The fracture model simulates the pressure response in a vertical well intercepted by an infinite-conductivity vertical fracture within a rectangular-shaped reservoir with homogeneous or dual-porosity characteristics (see the figure below). Note that the well may be at any location within the reservoir, and that the reservoir for the fracture model has no-flow boundaries. During very early times, the cylindrical source solution is used, which is followed by Green’s function solutions. The Green’s function solution, as developed by Thompson et al. (1991), is used with slight modifications to simulate an infinite-conductivity vertical fracture. No-flow boundaries are modeled using the method of images. The result is superposed in time based on the rate history provided.

Horizontal model

The horizontal model simulates the pressure response in a horizontal well within a rectangular-shaped reservoir with anisotropic heterogeneities (that is, differences in permeability in the x, y, and z directions), or dual-porosity characteristics. The anisotropy is handled using a conformal mapping procedure that adjusts the boundary sizes accordingly to mimic the effect of increased or decreased permeability in each direction. The horizontal well is oriented in the x-direction, and may be at any location within the reservoir (see the figure below) and supports no-flow boundaries.

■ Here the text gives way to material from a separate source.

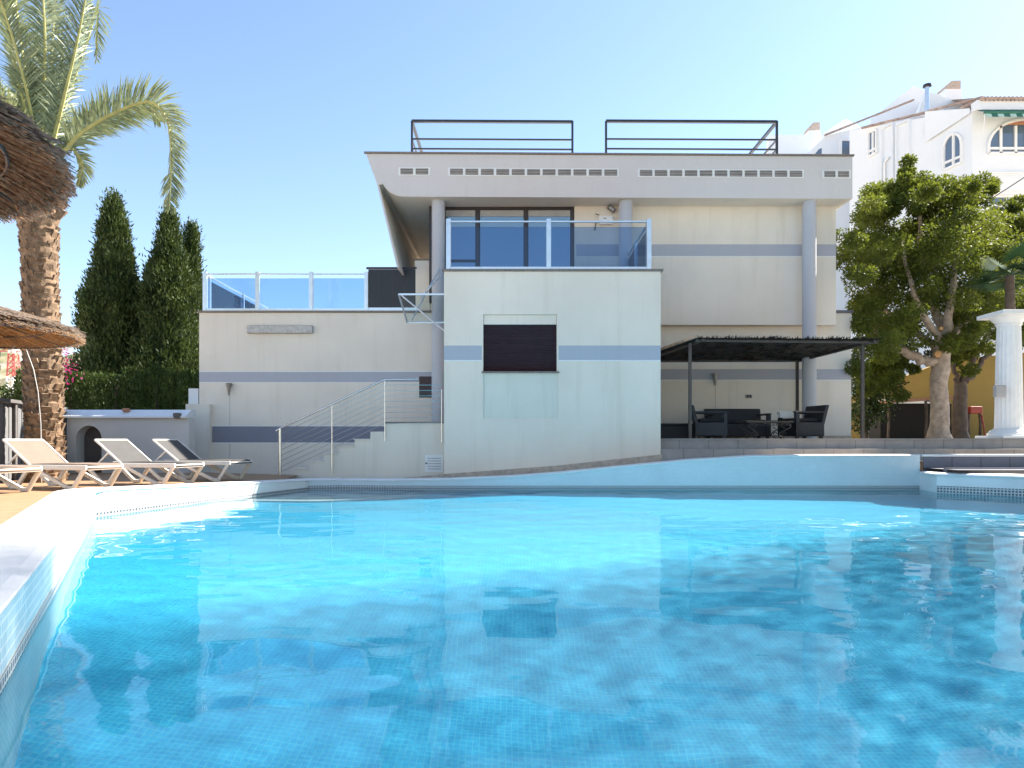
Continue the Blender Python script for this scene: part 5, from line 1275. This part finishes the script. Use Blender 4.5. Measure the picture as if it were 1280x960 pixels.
for px_, py0, py1, y, w_ in ((1192, 125, 101, 39.5, .48), (1018.5, 170, 153, 46.5, .42)):
    c = MB().box(X(px_, y) - w_, X(px_, y) + w_, y, y + .9, Z(py0, y) - 1.5, Z(py1 + 10, y)).build("chimney", "white_wash", NB)
    MB().prism([(X(px_, y) - w_ * .8, Z(py1 + 10, y)), (X(px_, y) + w_ * .8, Z(py1 + 10, y)), (X(px_, y) + w_ * .8, Z(py1, y)), (X(px_, y) - w_ * .3, Z(py1 + .5, y)), (X(px_, y) - w_ * .8, Z(py1 + 5, y))], 'y', y - .05, y + .95).build("cowl", "plinth_stone", c)
MB().tube([(X(1159, 37), 37, Z(140, 37)), (X(1159, 37), 37, Z(108.5, 37))], .11, 10).build("flue_pipe", "aluminium", NB, smooth=True)
MB().lathe([(.1, 0), (.22, .03), (.2, .14), (.05, .2)], 12, (X(1159, 37), 37, Z(109, 37))).build("flue_cap", "frame_dark", NB)
cb = tag(MB().tube([(X(1222, 24) + (X(1420, 24) - X(1222, 24)) * t, 24, Z(259, 24) + (Z(120, 24) - Z(259, 24)) * t - .5 * t * (1 - t)) for t in np.linspace(0, 1, 12)], .018, 6).build("overhead_cable", "cable_black", smooth=True), "black overhead cable crossing in front of the white apartment house", "cable")
tc = tag(MB().tube([(X(1063, 20) , 20, Z(388, 20)), (X(1085, 20), 20, Z(410, 20)), (X(1104, 19), 19, Z(424, 19))], .012, 6).build("tree_cable", "hose_pale", smooth=True), "thin pale wire running from the slate capped wall into the ficus", "wire")
# added unseen trees off the right edge, shaped to break the sun over the pool
r = np.random.default_rng(71); pop = []
for v in range(2):
    t = thing("unseen_shade_tree", "tall clipped tree added unseen beyond the right edge to shade the pool", "tree", (0, 0, GZ), 0, "unseen shade trees beyond the right edge")
    MB().tube([(0, 0, 0), (.05, 0, 4), (0, 0, 9)], [.16, .10, .02], 10).build("trunk", "dark_bark", t, smooth=True)
    n_ = 100000; zz = np.concatenate([r.uniform(1.6, 25.0, 75000), r.uniform(18.4, 25.0, 25000)]); base = np.stack([r.uniform(-1.3, 1.3, n_), r.uniform(-.98, .98, n_), zz], 1); base[:, 2] += .25 * np.sin(base[:, 1] * 9)  # extra leaves in the top darken the near left coping
    leaves("crown", base, r.normal(size=(n_, 3)), r.uniform(.045, .068, n_), r.uniform(.028, .038, n_), "ficus_leaf", t); pop.append(t)
for k in range(11):
    t = pop[k] if k < 2 else copy_tree(pop[k % 2]); t.location = (14.4, 12.35 - 1.95 * k, GZ); t.rotation_euler = (0, 0, math.pi * (k % 2)); t["label"] = "tall clipped tree added unseen beyond the right edge to shade the pool"
bush("garden_shrub", "dark shrub between the house end wall and the lean-to under the ficus", "shrub", X(1083, 20.5), 20.5, TZ, .85, 2.9, 5200, "cypress_leaf", seed=37, ls=.13)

Note that the effective wellbore length (Le) defines the wellbore area open to fluid flow. The cylindrical source solution is used at very early times, which is followed by Green’s function solutions for horizontal wells, as developed by Thompson et al. (1991). No-flow boundaries are modeled using the method of images. The result is superposed in time based on the rate history provided. The following flow regimes can be handled by this model:

  • Wellbore storage
  • Vertical radial flow
  • Linear horizontal flow
  • Elliptical flow
  • Horizontal radial flow
  • Boundary effects
  • Pseudo-steady state flow

Horizontal multifrac enhanced fracture region model

This model is a rectangular reservoir model consisting of a non-contributing horizontal well and transverse fractures. This model assumes that all the fractures are uniformly spaced with equal half-fracture length. (The reservoir can extend beyond the fracture tips.) This model has an improved effective permeability region around each fracture, and you can specify the distance from the fracture to the permeability boundary (XI).

This model takes the following linear flow regimes into account:

  • linear flow within the fracture (at very early time)
  • linear flow within the stimulated region towards the fractures
  • linear flow within the non-stimulated regions towards the stimulated region
  • linear flow within the non-stimulated region towards the wellbore
Note:    A detailed description of the model is given by Stalgorova and Mattar (2012).

General horizontal multifrac model

The general horizontal multifrac model is a homogeneous, single-phase, rectangular reservoir model consisting of a horizontal wellbore and transverse fractures. The horizontal multifrac solution is created through superposition of individual infinite conductivity fracture solutions in space.

You can specify the reservoir dimensions and well position, provided the entire wellbore and all fractures fit within the reservoir boundaries. In addition, each fracture can be situated anywhere along the horizontal wellbore and configured to have a unique fracture half-length and conductivity. Thus, it is possible to model the combined effects of the horizontal wellbore and multiple fractures as well as the transition into middle-time flow regimes and boundary-dominated flow for any number of different geometrical configurations. Depending on the configuration, pseudo-radial flow can be observed with this model.

Damage skin is applied along the length of the horizontal wellbore and a turbulence factor may be specified.